___ Source data ___

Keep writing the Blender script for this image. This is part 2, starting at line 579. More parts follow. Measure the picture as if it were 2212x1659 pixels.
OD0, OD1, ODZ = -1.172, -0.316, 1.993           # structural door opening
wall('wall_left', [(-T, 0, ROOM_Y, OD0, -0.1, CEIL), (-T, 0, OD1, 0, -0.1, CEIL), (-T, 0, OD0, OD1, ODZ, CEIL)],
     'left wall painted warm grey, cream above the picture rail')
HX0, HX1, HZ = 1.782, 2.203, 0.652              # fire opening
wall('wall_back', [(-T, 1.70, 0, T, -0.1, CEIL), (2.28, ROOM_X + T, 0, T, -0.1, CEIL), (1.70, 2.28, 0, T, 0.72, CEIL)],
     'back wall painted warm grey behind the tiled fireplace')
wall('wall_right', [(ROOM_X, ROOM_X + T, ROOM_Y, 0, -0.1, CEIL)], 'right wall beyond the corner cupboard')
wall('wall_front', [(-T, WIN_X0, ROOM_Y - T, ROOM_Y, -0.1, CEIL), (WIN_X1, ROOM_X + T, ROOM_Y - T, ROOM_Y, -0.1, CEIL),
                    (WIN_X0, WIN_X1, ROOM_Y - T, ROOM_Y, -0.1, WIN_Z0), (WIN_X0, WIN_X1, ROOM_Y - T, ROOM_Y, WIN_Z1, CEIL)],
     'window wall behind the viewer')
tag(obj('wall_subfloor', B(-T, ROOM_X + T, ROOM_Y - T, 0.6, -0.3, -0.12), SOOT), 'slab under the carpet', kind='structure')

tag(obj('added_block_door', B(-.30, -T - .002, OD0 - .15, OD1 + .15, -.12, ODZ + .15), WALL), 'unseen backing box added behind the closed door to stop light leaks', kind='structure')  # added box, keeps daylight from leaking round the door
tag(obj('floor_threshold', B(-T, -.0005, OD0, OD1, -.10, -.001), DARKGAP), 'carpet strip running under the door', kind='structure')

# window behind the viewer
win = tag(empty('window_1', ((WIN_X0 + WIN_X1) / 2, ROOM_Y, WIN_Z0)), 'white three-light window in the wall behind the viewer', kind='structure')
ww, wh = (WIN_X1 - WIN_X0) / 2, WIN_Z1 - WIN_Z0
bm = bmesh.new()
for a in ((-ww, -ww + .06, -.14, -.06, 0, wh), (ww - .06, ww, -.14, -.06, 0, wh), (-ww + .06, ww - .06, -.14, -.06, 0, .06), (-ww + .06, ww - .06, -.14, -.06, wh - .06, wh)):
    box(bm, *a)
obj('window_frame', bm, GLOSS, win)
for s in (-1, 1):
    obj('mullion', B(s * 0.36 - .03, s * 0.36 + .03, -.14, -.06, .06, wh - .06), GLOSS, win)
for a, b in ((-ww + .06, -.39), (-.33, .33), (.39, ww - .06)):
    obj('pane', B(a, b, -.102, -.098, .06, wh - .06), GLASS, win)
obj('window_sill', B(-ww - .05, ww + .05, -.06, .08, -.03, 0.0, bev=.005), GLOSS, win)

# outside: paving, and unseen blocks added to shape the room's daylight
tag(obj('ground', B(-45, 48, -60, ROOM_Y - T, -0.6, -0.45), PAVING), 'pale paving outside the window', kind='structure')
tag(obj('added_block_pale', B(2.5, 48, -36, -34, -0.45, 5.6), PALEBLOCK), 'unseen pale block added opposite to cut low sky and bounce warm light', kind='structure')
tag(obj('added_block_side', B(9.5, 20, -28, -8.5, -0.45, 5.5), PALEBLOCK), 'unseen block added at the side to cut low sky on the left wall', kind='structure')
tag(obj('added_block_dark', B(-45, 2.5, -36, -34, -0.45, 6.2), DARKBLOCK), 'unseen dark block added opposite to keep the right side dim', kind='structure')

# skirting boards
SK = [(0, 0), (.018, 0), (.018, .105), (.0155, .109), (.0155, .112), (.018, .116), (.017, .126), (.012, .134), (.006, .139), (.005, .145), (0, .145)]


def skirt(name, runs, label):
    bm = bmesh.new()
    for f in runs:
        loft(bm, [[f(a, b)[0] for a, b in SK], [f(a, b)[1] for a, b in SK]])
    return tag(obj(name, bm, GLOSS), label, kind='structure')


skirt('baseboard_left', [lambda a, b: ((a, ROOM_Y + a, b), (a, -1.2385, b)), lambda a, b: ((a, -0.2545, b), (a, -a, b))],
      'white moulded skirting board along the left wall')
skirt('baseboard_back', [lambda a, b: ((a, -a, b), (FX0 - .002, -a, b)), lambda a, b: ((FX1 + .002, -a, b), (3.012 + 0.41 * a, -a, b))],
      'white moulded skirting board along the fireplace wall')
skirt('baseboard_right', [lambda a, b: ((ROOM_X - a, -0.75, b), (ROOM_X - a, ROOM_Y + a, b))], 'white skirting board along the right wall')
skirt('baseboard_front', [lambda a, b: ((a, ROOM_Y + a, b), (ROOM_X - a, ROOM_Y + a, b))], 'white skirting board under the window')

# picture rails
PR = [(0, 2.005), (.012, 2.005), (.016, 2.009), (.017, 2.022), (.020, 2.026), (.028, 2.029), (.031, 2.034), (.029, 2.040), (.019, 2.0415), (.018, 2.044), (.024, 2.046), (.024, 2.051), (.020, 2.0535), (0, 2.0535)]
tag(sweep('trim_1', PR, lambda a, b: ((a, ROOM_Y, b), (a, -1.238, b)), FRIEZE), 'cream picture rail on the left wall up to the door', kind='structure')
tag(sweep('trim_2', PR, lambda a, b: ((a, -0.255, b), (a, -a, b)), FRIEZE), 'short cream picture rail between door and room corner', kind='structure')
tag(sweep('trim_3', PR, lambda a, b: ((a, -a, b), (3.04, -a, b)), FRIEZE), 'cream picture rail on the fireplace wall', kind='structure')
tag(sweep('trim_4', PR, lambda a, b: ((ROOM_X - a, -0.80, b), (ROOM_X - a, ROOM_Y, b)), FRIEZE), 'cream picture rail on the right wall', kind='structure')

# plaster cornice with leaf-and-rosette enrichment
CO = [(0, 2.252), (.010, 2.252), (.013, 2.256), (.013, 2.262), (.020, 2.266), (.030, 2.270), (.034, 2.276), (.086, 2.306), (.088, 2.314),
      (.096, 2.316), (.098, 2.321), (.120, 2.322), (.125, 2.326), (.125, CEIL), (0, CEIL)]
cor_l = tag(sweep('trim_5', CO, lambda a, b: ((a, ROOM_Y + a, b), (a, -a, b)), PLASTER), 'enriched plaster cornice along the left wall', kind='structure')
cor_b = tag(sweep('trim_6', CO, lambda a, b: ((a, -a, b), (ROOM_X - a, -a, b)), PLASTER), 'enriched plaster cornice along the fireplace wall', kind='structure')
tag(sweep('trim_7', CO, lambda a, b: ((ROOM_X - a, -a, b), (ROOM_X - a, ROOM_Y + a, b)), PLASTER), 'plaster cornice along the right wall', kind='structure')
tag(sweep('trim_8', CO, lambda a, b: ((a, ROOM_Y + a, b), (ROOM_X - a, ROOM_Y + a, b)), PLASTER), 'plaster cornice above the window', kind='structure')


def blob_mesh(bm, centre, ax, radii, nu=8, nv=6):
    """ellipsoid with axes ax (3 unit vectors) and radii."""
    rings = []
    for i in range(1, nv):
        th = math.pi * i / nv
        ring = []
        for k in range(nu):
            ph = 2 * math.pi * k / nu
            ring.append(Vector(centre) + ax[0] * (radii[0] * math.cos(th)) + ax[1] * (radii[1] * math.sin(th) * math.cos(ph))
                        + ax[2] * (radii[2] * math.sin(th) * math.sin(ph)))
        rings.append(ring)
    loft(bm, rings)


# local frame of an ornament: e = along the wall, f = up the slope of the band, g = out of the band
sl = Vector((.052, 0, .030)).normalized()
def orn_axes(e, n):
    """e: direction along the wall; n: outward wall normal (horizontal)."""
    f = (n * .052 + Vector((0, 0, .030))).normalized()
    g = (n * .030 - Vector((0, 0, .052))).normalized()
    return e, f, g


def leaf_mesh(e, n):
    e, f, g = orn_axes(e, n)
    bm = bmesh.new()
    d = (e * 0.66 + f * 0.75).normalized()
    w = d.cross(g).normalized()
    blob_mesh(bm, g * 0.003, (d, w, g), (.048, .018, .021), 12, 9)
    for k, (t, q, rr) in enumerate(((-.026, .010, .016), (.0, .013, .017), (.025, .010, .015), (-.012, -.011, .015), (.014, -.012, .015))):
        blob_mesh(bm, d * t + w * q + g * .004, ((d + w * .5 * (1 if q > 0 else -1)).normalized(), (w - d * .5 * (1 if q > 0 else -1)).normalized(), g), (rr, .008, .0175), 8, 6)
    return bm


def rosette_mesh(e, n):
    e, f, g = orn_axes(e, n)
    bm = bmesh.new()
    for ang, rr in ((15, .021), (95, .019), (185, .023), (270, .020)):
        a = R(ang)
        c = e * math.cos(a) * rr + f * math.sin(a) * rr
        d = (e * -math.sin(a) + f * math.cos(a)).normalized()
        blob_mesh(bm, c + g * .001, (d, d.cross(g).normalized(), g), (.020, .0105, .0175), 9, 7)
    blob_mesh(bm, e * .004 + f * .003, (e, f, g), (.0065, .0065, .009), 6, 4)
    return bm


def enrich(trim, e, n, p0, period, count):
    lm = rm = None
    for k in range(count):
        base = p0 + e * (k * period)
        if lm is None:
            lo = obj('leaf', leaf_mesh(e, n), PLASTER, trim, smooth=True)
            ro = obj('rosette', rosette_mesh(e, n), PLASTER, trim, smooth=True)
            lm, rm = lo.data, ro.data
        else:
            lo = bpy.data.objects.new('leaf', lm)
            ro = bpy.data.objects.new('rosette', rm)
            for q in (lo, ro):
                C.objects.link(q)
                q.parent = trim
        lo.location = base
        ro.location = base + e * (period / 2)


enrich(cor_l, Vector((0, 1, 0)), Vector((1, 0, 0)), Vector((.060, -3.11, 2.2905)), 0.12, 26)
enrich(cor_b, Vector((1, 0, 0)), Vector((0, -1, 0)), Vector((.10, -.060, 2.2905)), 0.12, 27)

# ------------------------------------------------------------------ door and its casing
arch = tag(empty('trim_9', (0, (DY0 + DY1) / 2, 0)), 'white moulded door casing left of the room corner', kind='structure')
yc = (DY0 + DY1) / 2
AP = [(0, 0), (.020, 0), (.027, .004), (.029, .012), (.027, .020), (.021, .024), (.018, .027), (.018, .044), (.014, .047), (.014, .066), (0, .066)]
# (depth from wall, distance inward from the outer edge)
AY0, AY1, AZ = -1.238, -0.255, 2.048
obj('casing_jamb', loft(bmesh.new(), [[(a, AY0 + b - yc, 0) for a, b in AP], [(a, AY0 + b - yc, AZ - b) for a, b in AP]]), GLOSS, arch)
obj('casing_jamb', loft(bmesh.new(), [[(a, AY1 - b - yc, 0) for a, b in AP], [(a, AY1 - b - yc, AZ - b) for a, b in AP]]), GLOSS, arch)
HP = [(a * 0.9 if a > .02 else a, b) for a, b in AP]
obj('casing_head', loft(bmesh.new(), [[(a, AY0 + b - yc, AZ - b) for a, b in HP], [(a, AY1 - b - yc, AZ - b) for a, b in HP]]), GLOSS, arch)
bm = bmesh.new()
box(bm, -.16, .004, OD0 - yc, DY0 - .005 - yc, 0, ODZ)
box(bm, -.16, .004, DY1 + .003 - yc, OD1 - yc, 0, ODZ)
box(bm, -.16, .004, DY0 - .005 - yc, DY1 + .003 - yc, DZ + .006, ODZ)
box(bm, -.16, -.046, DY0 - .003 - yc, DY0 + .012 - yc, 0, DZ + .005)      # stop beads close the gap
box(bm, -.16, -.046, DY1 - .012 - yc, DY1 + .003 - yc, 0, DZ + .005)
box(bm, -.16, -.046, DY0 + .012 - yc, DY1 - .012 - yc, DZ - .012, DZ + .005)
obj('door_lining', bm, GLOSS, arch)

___

Print, please, the lines above from the very first through the one that holds "under the door', kind='structure')", both included, word for word and with nothing else.

Keep writing the Blender script for this image. This is part 2, starting at line 579. More parts follow. Measure the picture as if it were 2212x1659 pixels.
OD0, OD1, ODZ = -1.172, -0.316, 1.993           # structural door opening
wall('wall_left', [(-T, 0, ROOM_Y, OD0, -0.1, CEIL), (-T, 0, OD1, 0, -0.1, CEIL), (-T, 0, OD0, OD1, ODZ, CEIL)],
     'left wall painted warm grey, cream above the picture rail')
HX0, HX1, HZ = 1.782, 2.203, 0.652              # fire opening
wall('wall_back', [(-T, 1.70, 0, T, -0.1, CEIL), (2.28, ROOM_X + T, 0, T, -0.1, CEIL), (1.70, 2.28, 0, T, 0.72, CEIL)],
     'back wall painted warm grey behind the tiled fireplace')
wall('wall_right', [(ROOM_X, ROOM_X + T, ROOM_Y, 0, -0.1, CEIL)], 'right wall beyond the corner cupboard')
wall('wall_front', [(-T, WIN_X0, ROOM_Y - T, ROOM_Y, -0.1, CEIL), (WIN_X1, ROOM_X + T, ROOM_Y - T, ROOM_Y, -0.1, CEIL),
                    (WIN_X0, WIN_X1, ROOM_Y - T, ROOM_Y, -0.1, WIN_Z0), (WIN_X0, WIN_X1, ROOM_Y - T, ROOM_Y, WIN_Z1, CEIL)],
     'window wall behind the viewer')
tag(obj('wall_subfloor', B(-T, ROOM_X + T, ROOM_Y - T, 0.6, -0.3, -0.12), SOOT), 'slab under the carpet', kind='structure')

tag(obj('added_block_door', B(-.30, -T - .002, OD0 - .15, OD1 + .15, -.12, ODZ + .15), WALL), 'unseen backing box added behind the closed door to stop light leaks', kind='structure')  # added box, keeps daylight from leaking round the door
tag(obj('floor_threshold', B(-T, -.0005, OD0, OD1, -.10, -.001), DARKGAP), 'carpet strip running under the door', kind='structure')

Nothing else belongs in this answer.